Retype the material in full, keeping every word the same.

-- Provided material start --

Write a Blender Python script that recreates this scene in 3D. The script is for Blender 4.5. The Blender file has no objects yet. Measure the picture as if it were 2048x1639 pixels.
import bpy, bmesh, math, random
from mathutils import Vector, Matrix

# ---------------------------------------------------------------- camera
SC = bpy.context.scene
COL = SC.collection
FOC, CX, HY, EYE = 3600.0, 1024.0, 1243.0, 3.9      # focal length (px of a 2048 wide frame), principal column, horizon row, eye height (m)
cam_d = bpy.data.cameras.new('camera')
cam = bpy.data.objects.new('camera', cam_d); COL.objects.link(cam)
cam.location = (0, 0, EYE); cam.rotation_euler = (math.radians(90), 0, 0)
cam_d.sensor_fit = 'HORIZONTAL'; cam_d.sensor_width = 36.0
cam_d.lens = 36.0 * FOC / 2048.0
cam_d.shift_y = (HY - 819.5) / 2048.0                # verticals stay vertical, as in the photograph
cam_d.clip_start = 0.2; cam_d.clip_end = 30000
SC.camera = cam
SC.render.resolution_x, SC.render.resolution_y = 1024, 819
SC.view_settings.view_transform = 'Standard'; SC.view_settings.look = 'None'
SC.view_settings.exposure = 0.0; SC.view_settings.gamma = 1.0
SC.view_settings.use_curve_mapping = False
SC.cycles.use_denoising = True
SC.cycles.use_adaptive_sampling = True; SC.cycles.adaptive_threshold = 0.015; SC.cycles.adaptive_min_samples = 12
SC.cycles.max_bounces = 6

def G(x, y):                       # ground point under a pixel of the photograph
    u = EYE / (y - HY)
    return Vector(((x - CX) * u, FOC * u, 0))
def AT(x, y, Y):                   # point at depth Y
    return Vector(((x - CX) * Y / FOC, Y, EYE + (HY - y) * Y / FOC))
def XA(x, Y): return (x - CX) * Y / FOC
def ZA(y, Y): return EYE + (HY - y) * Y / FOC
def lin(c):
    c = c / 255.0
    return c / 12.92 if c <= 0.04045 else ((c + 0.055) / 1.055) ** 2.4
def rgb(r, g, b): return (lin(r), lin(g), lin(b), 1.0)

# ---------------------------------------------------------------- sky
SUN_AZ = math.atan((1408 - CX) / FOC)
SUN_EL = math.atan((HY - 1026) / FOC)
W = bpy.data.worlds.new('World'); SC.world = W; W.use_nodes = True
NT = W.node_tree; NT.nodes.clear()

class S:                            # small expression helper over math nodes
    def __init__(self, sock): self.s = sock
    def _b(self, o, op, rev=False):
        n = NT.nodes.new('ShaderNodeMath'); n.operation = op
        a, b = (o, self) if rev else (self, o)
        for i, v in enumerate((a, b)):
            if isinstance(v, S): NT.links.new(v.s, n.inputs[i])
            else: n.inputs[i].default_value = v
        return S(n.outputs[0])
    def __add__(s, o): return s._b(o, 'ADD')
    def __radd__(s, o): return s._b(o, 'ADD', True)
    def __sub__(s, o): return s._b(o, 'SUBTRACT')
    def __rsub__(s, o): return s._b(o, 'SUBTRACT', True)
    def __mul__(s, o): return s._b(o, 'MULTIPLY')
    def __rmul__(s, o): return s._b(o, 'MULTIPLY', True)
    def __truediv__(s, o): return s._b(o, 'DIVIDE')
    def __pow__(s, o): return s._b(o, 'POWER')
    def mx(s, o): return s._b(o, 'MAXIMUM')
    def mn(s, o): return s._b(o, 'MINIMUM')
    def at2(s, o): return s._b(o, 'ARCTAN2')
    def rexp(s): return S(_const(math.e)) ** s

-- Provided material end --

• **Correct output**:
Write a Blender Python script that recreates this scene in 3D. The script is for Blender 4.5. The Blender file has no objects yet. Measure the picture as if it were 2048x1639 pixels.
import bpy, bmesh, math, random
from mathutils import Vector, Matrix

# ---------------------------------------------------------------- camera
SC = bpy.context.scene
COL = SC.collection
FOC, CX, HY, EYE = 3600.0, 1024.0, 1243.0, 3.9      # focal length (px of a 2048 wide frame), principal column, horizon row, eye height (m)
cam_d = bpy.data.cameras.new('camera')
cam = bpy.data.objects.new('camera', cam_d); COL.objects.link(cam)
cam.location = (0, 0, EYE); cam.rotation_euler = (math.radians(90), 0, 0)
cam_d.sensor_fit = 'HORIZONTAL'; cam_d.sensor_width = 36.0
cam_d.lens = 36.0 * FOC / 2048.0
cam_d.shift_y = (HY - 819.5) / 2048.0                # verticals stay vertical, as in the photograph
cam_d.clip_start = 0.2; cam_d.clip_end = 30000
SC.camera = cam
SC.render.resolution_x, SC.render.resolution_y = 1024, 819
SC.view_settings.view_transform = 'Standard'; SC.view_settings.look = 'None'
SC.view_settings.exposure = 0.0; SC.view_settings.gamma = 1.0
SC.view_settings.use_curve_mapping = False
SC.cycles.use_denoising = True
SC.cycles.use_adaptive_sampling = True; SC.cycles.adaptive_threshold = 0.015; SC.cycles.adaptive_min_samples = 12
SC.cycles.max_bounces = 6

def G(x, y):                       # ground point under a pixel of the photograph
    u = EYE / (y - HY)
    return Vector(((x - CX) * u, FOC * u, 0))
def AT(x, y, Y):                   # point at depth Y
    return Vector(((x - CX) * Y / FOC, Y, EYE + (HY - y) * Y / FOC))
def XA(x, Y): return (x - CX) * Y / FOC
def ZA(y, Y): return EYE + (HY - y) * Y / FOC
def lin(c):
    c = c / 255.0
    return c / 12.92 if c <= 0.04045 else ((c + 0.055) / 1.055) ** 2.4
def rgb(r, g, b): return (lin(r), lin(g), lin(b), 1.0)

# ---------------------------------------------------------------- sky
SUN_AZ = math.atan((1408 - CX) / FOC)
SUN_EL = math.atan((HY - 1026) / FOC)
W = bpy.data.worlds.new('World'); SC.world = W; W.use_nodes = True
NT = W.node_tree; NT.nodes.clear()

class S:                            # small expression helper over math nodes
    def __init__(self, sock): self.s = sock
    def _b(self, o, op, rev=False):
        n = NT.nodes.new('ShaderNodeMath'); n.operation = op
        a, b = (o, self) if rev else (self, o)
        for i, v in enumerate((a, b)):
            if isinstance(v, S): NT.links.new(v.s, n.inputs[i])
            else: n.inputs[i].default_value = v
        return S(n.outputs[0])
    def __add__(s, o): return s._b(o, 'ADD')
    def __radd__(s, o): return s._b(o, 'ADD', True)
    def __sub__(s, o): return s._b(o, 'SUBTRACT')
    def __rsub__(s, o): return s._b(o, 'SUBTRACT', True)
    def __mul__(s, o): return s._b(o, 'MULTIPLY')
    def __rmul__(s, o): return s._b(o, 'MULTIPLY', True)
    def __truediv__(s, o): return s._b(o, 'DIVIDE')
    def __pow__(s, o): return s._b(o, 'POWER')
    def mx(s, o): return s._b(o, 'MAXIMUM')
    def mn(s, o): return s._b(o, 'MINIMUM')
    def at2(s, o): return s._b(o, 'ARCTAN2')
    def rexp(s): return S(_const(math.e)) ** s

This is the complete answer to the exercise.